Page added on May 18, 2007
When Desmond Radlein heard about Richard Branson and Al Gore’s Virgin Earth Challenge, a contest in which the first person who can sequester one billion tons of carbon dioxide a year wins $25 million, he got out his pencil and began figuring whether or not his company was up to the task.
Radlein is on the board of directors at Dynamotive Energy Systems, an energy solutions provider based in Vancouver, British Columbia, that is one of several companies pioneering the use of pyrolysis, a process in which biomass is burned at a high temperature in the absence of oxygen. The process yields both a charcoal by-product that can be used as a fertilizer, and bio-oil, which is a mix of oxygenated hydrocarbons that can be used to generate heat or electricity.
Because the charcoal by-product, or “agrichar,” does not readily break down, it could sequester for thousands of years nearly all the carbon it contains, rather than releasing it into the atmosphere as the greenhouse gas carbon dioxide.
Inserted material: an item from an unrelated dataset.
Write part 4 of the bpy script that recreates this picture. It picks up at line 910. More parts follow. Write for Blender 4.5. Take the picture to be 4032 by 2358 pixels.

Along the way, it would boost agricultural productivity through its ability to retain nutrients and moisture.
“I developed this rough back-of-the-envelope calculation of what it would require if one were to [attempt the Virgin Earth Challenge] with the agrichar concept,” Radlein explains. “One would need about 7,000 plants each processing 500 tons of biomass per day, which is a large number, but it’s not outside the bounds of possibility.” Such facilities would produce four parts bio-oil to one part carbon sequestered, so it would rake in money as well as carbon.